(Records from a dataset)

▼

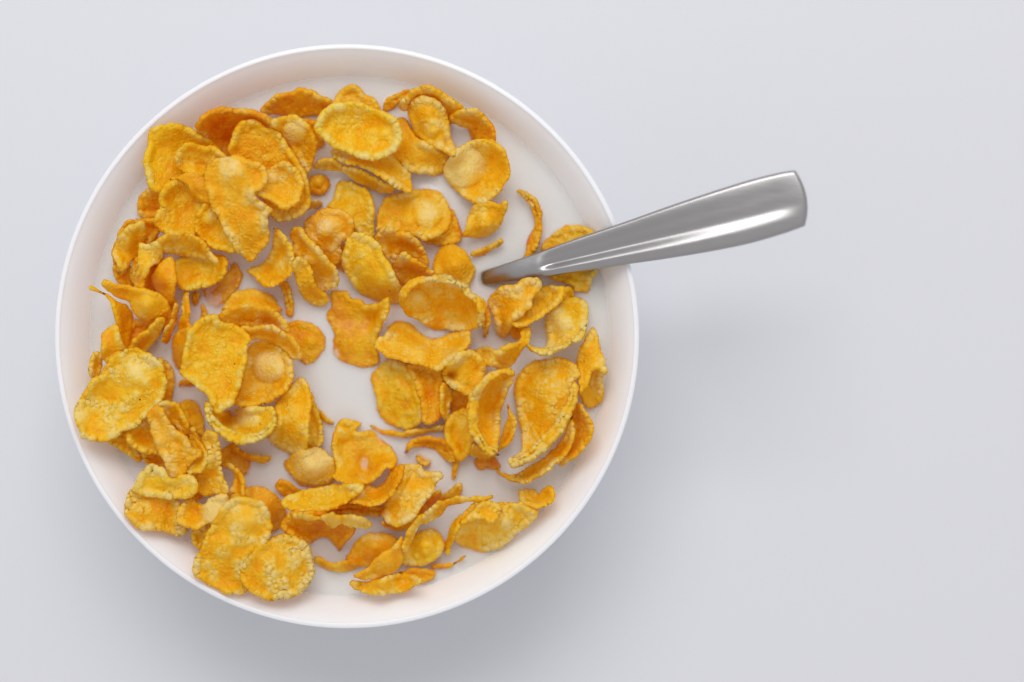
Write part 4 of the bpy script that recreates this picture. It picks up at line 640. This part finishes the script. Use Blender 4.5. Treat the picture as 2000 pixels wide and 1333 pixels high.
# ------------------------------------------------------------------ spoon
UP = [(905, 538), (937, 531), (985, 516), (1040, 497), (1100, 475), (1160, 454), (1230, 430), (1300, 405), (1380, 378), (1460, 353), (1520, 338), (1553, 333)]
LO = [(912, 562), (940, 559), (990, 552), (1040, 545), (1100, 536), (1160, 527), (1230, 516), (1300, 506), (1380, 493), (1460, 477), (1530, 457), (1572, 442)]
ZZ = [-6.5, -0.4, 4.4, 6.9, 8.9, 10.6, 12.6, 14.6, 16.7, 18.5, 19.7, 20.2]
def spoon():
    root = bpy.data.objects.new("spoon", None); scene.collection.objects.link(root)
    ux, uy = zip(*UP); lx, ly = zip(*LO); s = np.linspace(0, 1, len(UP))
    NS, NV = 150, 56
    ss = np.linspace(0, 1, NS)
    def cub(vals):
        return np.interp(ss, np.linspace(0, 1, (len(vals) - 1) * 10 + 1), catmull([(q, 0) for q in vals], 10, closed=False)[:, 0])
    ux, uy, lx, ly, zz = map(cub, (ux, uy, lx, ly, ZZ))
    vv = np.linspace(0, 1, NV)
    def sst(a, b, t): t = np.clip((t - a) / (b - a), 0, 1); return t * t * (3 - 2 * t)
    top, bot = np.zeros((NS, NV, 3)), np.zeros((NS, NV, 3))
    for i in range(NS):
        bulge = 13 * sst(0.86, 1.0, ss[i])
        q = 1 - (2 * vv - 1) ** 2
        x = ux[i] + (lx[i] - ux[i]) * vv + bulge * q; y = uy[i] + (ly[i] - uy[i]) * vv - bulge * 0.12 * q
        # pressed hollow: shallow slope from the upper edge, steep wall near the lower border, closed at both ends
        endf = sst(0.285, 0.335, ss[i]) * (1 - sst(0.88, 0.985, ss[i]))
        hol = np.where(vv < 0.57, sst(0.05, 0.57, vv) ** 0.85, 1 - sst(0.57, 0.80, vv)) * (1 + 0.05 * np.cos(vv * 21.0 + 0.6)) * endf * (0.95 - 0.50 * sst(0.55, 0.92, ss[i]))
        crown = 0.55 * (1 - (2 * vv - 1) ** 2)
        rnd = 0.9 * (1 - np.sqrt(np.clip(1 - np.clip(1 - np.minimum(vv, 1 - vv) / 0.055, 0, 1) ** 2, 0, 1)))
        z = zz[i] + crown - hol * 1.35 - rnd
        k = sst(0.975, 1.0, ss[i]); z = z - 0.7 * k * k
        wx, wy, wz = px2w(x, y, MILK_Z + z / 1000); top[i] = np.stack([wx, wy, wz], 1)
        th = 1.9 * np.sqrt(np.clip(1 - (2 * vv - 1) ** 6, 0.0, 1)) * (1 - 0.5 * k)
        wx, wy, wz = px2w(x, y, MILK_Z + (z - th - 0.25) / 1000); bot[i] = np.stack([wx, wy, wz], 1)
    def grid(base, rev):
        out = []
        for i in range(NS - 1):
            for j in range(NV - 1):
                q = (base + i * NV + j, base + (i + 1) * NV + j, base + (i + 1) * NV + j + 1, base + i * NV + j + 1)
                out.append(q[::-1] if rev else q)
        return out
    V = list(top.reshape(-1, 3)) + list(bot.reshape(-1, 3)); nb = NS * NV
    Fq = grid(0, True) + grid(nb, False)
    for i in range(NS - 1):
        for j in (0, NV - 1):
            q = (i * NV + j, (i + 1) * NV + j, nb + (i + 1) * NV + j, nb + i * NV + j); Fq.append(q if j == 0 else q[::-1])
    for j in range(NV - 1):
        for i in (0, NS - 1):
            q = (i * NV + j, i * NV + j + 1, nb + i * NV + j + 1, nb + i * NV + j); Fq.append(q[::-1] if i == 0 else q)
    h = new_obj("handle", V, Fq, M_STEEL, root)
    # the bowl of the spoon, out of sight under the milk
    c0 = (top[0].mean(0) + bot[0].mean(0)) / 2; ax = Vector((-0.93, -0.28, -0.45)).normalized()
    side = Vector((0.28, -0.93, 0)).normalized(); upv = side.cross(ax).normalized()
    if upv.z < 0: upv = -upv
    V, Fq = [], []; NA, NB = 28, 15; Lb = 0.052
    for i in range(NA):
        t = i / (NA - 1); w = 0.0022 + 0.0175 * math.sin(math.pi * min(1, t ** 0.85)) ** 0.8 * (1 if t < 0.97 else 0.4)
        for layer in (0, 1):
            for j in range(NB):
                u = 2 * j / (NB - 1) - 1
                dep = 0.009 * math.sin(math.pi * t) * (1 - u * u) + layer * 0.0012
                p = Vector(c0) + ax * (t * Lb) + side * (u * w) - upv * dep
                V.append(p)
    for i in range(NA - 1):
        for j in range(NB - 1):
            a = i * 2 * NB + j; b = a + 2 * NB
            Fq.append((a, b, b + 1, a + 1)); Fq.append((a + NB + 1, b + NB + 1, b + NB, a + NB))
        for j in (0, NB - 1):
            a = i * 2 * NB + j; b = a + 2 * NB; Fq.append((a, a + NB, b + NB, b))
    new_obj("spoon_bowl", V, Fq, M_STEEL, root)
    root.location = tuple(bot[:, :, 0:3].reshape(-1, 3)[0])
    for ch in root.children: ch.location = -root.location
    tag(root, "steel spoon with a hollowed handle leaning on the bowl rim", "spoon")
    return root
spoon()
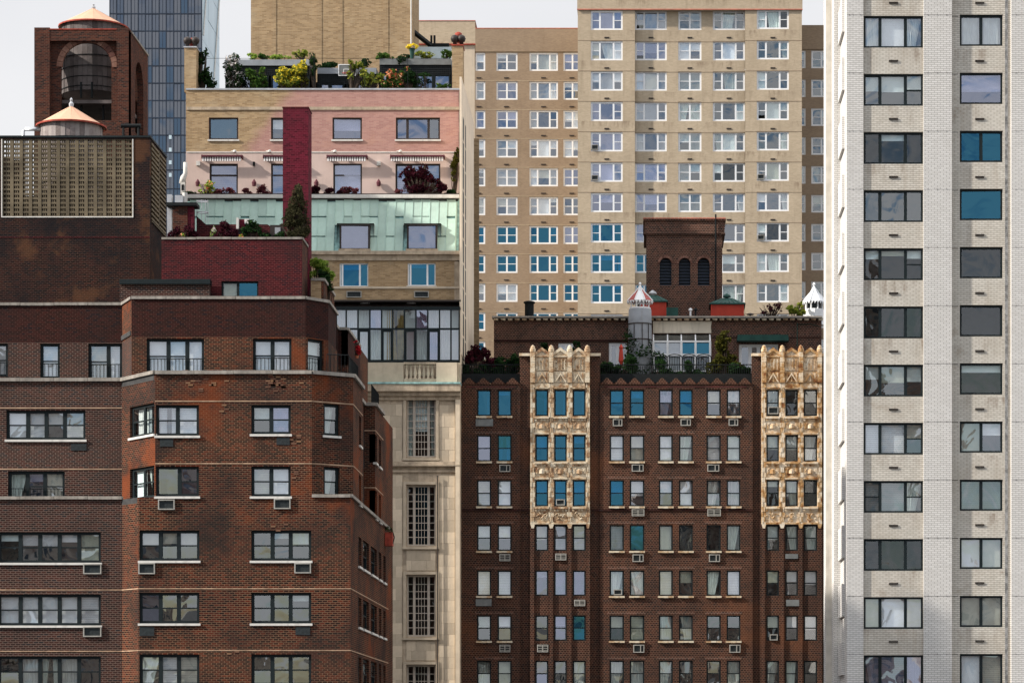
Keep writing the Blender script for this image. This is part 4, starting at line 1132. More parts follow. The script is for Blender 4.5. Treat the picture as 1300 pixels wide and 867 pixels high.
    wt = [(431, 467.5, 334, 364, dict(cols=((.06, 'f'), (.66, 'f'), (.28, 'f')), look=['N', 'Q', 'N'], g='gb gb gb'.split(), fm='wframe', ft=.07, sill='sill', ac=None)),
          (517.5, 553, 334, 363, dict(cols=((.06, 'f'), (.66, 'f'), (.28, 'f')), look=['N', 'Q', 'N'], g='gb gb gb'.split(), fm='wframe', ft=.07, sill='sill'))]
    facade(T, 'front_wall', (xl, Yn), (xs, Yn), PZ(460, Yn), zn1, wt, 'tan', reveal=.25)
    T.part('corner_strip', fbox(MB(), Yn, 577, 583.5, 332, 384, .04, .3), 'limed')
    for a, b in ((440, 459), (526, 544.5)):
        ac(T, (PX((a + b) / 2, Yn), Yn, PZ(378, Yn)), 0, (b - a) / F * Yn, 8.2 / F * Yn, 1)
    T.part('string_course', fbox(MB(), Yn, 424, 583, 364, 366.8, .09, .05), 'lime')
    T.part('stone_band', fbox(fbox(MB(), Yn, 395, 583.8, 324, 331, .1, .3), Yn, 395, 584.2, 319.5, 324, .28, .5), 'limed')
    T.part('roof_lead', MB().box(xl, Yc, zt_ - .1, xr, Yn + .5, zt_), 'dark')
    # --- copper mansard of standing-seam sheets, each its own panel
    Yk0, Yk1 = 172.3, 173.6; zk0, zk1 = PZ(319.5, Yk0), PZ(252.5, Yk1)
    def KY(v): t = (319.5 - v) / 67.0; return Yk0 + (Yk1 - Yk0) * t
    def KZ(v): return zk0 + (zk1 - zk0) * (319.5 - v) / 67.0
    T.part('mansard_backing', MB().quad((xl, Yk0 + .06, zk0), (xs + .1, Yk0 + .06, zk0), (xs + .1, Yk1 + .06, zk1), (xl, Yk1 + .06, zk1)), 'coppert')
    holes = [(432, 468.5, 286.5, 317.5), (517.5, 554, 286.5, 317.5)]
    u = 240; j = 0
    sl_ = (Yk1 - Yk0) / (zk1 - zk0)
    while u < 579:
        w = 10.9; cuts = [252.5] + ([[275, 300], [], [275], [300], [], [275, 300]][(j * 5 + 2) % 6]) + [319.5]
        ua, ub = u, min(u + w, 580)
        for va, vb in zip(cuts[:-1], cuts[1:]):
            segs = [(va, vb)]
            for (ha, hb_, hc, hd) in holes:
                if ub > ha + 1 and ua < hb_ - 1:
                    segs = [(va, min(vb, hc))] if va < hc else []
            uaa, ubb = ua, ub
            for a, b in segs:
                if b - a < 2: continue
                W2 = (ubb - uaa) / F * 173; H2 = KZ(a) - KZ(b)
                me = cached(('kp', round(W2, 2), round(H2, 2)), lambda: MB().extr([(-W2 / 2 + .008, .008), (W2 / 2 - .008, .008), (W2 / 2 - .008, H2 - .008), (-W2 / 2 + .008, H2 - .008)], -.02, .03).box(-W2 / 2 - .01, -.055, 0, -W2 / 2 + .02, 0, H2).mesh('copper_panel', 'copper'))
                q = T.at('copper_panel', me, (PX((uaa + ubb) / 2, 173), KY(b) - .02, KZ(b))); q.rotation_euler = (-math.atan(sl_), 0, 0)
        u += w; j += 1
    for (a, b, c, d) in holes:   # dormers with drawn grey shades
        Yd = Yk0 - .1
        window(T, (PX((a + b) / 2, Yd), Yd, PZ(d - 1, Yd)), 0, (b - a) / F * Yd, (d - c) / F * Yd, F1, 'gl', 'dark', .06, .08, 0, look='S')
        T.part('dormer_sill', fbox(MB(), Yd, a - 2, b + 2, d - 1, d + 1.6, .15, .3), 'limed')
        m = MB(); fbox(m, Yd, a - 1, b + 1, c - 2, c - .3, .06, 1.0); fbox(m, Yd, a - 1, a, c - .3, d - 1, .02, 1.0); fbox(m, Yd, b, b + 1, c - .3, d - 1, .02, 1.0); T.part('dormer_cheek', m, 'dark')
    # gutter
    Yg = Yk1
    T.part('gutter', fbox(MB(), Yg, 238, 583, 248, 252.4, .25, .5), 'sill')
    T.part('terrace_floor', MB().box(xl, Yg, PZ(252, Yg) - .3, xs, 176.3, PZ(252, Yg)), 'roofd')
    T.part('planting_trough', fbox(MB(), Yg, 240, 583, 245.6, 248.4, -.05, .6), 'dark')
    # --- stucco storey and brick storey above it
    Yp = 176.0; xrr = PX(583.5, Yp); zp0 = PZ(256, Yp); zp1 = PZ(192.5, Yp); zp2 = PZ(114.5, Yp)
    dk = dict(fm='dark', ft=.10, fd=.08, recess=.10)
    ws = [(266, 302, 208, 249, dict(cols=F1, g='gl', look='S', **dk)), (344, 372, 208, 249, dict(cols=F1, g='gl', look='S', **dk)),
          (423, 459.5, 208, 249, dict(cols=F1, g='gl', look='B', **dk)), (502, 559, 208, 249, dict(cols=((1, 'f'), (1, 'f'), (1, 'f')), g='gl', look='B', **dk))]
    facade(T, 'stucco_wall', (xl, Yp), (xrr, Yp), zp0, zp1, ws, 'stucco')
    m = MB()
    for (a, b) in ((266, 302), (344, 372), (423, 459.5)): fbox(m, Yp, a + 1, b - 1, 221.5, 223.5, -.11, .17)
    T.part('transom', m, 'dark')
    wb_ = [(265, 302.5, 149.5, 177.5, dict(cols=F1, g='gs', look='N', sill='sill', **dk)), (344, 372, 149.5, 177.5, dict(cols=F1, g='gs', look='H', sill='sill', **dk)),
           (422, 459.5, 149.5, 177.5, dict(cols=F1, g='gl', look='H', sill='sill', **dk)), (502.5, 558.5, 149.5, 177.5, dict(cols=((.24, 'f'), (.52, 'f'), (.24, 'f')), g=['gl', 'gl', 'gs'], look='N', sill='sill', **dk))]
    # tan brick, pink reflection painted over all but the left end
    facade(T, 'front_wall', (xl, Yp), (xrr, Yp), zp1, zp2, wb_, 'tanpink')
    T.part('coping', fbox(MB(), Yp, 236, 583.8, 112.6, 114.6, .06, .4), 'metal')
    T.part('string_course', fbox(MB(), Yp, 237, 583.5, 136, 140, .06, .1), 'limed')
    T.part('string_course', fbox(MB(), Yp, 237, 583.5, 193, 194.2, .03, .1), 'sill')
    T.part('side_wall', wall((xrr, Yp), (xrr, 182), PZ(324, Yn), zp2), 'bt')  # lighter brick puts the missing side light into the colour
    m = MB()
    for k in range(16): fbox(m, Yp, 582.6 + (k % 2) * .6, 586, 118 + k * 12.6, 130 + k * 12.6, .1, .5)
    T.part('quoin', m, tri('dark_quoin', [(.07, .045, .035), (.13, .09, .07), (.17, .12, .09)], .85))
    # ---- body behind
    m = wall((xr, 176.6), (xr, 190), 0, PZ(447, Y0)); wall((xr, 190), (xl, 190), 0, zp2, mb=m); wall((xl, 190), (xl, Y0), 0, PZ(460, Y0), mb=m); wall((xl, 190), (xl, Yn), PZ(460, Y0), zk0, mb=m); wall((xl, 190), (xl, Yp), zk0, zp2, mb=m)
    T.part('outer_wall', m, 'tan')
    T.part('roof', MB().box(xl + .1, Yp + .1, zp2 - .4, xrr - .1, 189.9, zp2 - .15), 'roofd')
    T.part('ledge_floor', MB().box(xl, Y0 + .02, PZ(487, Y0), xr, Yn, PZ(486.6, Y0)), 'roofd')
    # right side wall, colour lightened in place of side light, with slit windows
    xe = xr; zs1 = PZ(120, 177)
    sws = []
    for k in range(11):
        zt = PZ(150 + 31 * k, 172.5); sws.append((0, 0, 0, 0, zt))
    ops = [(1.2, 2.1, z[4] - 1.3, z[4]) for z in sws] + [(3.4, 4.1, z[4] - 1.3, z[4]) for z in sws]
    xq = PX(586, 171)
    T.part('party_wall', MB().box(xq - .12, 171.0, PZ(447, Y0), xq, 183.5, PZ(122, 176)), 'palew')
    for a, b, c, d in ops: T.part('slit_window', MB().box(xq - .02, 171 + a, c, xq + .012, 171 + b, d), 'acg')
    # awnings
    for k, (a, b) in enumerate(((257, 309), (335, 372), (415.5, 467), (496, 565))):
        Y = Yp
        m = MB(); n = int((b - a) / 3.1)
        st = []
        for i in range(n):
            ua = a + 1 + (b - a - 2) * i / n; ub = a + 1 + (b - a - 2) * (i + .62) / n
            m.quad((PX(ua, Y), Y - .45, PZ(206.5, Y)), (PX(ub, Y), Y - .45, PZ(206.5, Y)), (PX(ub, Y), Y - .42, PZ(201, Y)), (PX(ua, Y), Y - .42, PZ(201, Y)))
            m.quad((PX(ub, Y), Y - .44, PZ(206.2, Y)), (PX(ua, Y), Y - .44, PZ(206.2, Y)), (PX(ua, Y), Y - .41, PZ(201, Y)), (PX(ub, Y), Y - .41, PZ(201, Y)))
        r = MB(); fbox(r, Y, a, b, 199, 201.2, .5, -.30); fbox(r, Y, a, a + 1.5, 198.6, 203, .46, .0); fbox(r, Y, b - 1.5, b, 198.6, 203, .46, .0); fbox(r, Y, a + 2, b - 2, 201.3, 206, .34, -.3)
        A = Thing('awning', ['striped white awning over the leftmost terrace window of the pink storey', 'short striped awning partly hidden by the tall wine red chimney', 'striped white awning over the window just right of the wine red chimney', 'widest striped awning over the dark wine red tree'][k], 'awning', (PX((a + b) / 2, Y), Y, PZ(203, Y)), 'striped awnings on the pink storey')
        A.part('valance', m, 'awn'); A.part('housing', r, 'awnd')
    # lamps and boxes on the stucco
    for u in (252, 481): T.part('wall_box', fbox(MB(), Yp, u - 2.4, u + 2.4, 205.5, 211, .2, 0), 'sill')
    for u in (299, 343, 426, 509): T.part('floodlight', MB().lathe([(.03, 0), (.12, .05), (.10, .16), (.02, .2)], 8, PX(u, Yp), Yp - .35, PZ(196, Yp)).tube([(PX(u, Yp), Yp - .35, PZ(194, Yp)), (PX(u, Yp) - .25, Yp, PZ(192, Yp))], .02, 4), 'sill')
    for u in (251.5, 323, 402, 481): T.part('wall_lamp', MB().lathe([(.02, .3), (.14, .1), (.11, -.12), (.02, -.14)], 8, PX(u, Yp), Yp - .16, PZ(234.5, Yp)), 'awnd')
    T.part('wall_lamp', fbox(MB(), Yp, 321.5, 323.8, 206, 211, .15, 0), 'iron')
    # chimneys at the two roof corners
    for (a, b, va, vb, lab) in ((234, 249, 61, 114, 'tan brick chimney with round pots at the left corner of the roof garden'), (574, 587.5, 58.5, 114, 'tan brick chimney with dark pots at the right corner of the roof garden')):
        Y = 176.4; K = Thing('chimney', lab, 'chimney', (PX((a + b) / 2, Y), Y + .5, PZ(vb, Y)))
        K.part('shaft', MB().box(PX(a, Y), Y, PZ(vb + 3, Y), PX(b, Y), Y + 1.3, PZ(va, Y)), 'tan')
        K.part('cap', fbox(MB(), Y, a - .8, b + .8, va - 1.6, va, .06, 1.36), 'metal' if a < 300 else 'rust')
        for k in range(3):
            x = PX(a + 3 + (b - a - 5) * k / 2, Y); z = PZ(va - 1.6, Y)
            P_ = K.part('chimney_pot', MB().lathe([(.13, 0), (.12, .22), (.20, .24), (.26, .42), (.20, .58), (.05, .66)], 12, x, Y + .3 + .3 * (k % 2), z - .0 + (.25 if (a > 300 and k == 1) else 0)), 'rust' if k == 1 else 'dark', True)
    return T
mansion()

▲

## What to produce
Copy all lines in the listing above where the string "Treat" appears.

## Answer to this exercise
Write part 4 of the bpy script that recreates this picture. It picks up at line 640. This part finishes the script. Use Blender 4.5. Treat the picture as 2000 pixels wide and 1333 pixels high.
Keep writing the Blender script for this image. This is part 4, starting at line 1132. More parts follow. The script is for Blender 4.5. Treat the picture as 1300 pixels wide and 867 pixels high.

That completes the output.